• **STATED EXERCISE**
How many lines in the listing below include the word "from"? Answer with the number and nothing else.

• **PROVIDED DATA**
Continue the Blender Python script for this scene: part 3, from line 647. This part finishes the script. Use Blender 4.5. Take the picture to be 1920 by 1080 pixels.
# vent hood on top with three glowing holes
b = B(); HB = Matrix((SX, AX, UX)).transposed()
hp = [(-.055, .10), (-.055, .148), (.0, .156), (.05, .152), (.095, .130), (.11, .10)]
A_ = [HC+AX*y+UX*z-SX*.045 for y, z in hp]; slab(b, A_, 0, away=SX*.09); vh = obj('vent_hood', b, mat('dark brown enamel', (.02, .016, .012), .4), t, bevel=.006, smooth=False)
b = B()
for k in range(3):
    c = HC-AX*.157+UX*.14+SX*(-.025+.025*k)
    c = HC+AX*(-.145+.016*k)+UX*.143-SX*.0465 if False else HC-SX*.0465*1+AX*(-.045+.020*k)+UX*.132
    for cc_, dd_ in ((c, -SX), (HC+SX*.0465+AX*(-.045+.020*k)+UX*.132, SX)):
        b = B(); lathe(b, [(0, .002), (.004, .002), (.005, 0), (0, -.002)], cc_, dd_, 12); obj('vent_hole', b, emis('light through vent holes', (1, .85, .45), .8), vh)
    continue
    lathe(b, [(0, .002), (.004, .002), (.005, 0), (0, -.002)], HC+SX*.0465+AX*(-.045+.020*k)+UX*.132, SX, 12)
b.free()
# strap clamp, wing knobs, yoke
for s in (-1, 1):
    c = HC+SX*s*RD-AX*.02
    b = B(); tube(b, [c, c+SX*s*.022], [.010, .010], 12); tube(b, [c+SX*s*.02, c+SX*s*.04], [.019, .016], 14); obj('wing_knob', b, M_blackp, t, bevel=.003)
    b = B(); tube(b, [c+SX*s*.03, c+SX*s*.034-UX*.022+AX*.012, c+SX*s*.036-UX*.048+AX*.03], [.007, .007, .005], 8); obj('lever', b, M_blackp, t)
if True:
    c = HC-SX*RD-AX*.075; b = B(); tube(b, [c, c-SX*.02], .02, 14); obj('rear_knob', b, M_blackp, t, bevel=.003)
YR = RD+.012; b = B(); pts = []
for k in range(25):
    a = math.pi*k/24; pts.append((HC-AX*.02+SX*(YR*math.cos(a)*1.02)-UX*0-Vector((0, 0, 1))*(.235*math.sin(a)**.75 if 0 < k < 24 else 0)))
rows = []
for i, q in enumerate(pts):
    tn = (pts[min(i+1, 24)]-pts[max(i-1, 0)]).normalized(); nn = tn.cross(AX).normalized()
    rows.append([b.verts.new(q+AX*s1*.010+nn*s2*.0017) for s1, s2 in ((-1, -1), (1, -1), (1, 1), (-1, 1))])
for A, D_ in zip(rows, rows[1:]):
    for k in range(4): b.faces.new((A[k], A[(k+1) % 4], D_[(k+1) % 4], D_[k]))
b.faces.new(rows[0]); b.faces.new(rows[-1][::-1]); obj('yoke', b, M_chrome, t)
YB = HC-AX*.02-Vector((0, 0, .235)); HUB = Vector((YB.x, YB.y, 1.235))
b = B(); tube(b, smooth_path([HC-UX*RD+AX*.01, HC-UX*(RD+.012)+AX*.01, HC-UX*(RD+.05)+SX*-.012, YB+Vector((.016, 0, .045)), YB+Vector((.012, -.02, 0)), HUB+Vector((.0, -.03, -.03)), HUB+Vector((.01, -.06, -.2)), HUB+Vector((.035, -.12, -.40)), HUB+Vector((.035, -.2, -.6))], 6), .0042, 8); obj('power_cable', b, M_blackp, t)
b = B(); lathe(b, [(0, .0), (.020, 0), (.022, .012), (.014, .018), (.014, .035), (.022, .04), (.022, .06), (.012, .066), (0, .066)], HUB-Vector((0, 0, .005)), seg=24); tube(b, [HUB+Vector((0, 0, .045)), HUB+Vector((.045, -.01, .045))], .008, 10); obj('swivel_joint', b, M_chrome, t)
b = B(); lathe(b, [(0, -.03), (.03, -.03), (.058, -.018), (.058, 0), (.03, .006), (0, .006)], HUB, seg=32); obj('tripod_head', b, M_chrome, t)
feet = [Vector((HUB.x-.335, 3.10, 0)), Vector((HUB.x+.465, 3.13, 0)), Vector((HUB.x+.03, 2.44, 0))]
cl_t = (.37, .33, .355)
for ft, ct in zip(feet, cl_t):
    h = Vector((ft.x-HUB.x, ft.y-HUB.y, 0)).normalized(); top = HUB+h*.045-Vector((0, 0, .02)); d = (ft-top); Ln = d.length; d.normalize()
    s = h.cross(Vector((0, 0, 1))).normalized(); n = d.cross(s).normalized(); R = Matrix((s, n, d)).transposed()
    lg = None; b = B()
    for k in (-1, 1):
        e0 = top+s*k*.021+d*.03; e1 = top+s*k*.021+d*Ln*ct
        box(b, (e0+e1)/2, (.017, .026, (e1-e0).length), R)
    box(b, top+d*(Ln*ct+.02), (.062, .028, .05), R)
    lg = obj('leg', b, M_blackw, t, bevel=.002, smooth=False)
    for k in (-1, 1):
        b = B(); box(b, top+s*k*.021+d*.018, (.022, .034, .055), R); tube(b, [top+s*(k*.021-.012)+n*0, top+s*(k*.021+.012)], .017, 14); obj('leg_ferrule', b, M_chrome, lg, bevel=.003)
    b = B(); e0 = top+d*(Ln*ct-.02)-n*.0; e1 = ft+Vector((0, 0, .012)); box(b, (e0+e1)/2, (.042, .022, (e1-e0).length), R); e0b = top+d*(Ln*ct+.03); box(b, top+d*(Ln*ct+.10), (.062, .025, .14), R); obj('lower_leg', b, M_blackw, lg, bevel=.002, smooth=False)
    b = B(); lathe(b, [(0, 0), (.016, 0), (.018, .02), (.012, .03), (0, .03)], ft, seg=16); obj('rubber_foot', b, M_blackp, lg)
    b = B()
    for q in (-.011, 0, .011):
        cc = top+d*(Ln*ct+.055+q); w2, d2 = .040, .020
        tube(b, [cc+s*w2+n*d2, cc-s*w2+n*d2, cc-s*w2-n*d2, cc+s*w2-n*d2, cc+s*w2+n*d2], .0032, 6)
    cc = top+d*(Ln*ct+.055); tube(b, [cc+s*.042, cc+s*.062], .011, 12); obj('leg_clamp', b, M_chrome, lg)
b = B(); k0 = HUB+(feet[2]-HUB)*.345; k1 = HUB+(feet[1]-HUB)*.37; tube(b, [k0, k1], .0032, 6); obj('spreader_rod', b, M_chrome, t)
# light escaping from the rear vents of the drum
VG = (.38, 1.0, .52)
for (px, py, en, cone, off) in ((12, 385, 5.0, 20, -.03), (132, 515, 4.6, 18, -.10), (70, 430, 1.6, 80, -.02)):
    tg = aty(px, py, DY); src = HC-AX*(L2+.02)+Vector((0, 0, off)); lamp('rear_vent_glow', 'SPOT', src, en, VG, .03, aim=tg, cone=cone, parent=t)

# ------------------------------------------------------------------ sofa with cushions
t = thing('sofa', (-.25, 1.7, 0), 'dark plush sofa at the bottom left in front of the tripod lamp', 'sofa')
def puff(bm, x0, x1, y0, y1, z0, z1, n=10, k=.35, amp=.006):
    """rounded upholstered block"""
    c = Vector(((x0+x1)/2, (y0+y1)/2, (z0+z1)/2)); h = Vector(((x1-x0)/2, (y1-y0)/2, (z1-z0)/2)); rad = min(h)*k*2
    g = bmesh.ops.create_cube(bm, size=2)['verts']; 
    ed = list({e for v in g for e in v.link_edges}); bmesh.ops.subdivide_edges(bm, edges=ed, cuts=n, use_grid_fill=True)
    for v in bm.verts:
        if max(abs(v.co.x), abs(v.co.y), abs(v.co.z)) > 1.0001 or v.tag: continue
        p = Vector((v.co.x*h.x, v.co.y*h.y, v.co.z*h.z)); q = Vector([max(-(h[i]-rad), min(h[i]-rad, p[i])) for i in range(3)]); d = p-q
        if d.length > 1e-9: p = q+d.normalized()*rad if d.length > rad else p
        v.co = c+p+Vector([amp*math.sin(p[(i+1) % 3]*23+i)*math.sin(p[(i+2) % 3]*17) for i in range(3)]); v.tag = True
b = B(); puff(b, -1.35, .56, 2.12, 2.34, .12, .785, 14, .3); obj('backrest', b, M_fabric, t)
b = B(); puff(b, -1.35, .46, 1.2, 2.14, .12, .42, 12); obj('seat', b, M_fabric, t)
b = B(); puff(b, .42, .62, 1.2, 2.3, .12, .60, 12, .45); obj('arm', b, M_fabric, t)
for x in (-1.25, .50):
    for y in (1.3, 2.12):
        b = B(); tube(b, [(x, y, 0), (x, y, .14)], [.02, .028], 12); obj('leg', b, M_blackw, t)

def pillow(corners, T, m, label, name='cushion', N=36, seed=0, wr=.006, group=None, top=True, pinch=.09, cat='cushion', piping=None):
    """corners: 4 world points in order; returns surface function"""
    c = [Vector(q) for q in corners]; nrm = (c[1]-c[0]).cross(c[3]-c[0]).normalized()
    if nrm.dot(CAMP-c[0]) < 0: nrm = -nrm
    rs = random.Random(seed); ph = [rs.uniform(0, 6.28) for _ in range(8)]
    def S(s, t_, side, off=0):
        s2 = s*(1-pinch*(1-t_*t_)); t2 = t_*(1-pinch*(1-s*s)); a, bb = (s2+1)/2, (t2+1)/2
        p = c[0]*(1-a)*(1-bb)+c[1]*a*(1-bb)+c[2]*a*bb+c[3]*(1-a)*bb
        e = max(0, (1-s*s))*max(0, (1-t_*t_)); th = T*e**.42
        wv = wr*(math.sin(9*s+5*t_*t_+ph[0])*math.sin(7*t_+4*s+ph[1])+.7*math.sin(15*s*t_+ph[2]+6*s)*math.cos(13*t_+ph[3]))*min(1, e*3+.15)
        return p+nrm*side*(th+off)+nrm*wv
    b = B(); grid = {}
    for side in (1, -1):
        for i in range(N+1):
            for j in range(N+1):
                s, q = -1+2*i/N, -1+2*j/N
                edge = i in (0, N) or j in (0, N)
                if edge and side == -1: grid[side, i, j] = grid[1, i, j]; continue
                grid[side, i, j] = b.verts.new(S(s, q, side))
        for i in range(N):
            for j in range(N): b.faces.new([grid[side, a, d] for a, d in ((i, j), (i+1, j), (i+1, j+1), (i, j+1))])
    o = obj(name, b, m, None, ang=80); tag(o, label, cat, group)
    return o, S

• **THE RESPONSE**
2